Article

The Move to Product Lifecycle Management

The Next Evolution in Agile Target Operating Models

Over the past 5 years, there has been a fundamental shift in the delivery approach of major change programmes, as businesses focus on delivering faster change in line with changing business environments.

In an IT world, this has led to the widescale adoption of agile methodologies; consequently, most modern Target Operating Model (TOM) designs have encompassed a move from traditional waterfall to SCRUM or DevOps.

Whilst this has brought some key advantages, the focus is often on digital or web-based applications, as these are typically more visual and lend themselves to a SCRUM approach. Back office or ERP change is often still stuck in a project led approach based on fixed requirements and delivered over a longer time frame.
August 15 2020

Many clients have realised that they cannot sustain the challenge of managing significant demand from both business and market-led change by layering project upon project. This has led to agile techniques being brought into to the entire change agenda; moving thinking away from a set of fixed outcome projects to the service being delivered as a product that constantly evolves and changes.

This migration, from a project portfolio to a product portfolio, has become one of the key ways our more forward-thinking clients have sought to be increase responsiveness to their internal business demands. It promotes ways to differentiate to their customers and the markets they serve. It is a challenge being addressed across all sectors, in B2B and B2C businesses, accelerated by the demand to digitise across almost all business models.

 

This has resulted in the Product Life Cycle (PLC) being at the centre of the architecture and roadmap for IT organisations.

Product Life Cycle

The Philosophy

The move to a PLC approach requires a mind shift. Rather than creating projects and programmes, all business demand and requirements will be fulfilled through a continually evolving product. This can be delivered either through a product suite such as SAP or Oracle, a specific COTS package or an in-house derived/developed product from within the Enterprise. The dependence on bespoke, tailored or significantly configured solutions needs to be actively addressed and removed from the IT ecosystem.

Product releases and associated enhancements then become owned within the PLC. The PLC manages the product artefacts (modules) that make up the products and are at the core of delivering an agile and dynamic outcome for the business.

 

Delivery

Successful PLC delivery depends on accelerating the cycles associated with product evolution, enhancement and improvement. Each of the product artefacts or modules needs to have a connected relationship to provide holistic outcomes and impacts to the Enterprise.

All of the above must be underpinned by aligned people, processes and technologies supporting the PLC.

Selecting the appropriate Product Management Lifecycle (PLM) tool will facilitate a tighter alignment and deliver control and governance. Most ERP vendors have PLM toolsets to support this.

5 Key Watch-outs

From our work with other clients, our own experience and research, we believe there are 5 key watch-outs for any organisation moving to a PLC focus.

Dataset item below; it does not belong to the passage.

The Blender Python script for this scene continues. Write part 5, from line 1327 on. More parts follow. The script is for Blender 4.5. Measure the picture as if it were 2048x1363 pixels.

1. Business and IT must be aligned

Demand (business requirements, product enhancements or product change) needs to be fed into the front of the PLC. The business and delivery organisation (internal IT or outsourced vendor) need to be aligned to enable these demands to be fulfilled.

2. Agility must be endemic

The PLC needs agility and speed to be at its core.  The development methodology and approach must enable rapid capture, proving and adoption for any in-flight code-drops, interim and/or major product releases.

3. Enterprise Architecture is key

The focus of PLC is on outcomes not the business processes.  Enterprise architecture, aligned to the design authority and the product management discipline, are there to deliver the outcomes in an optimised modular way.

4. Don’t try this on bespoke or customised solutions

High-levels of reusability and maintainability of the product modules/artefacts is key to successfully achieving an ROI and shifting from the project cycle and the associated costs and risks. Bespoke, tailored or significantly configured solutions should be removed from the IT ecosystem.

5. Use a toolset

PLM tools can support both the IT organisation and the Enterprise. Depending on your portfolio, this maybe one tool for the Enterprise or you may have application specific tools for large ERPs such as SAP or Oracle.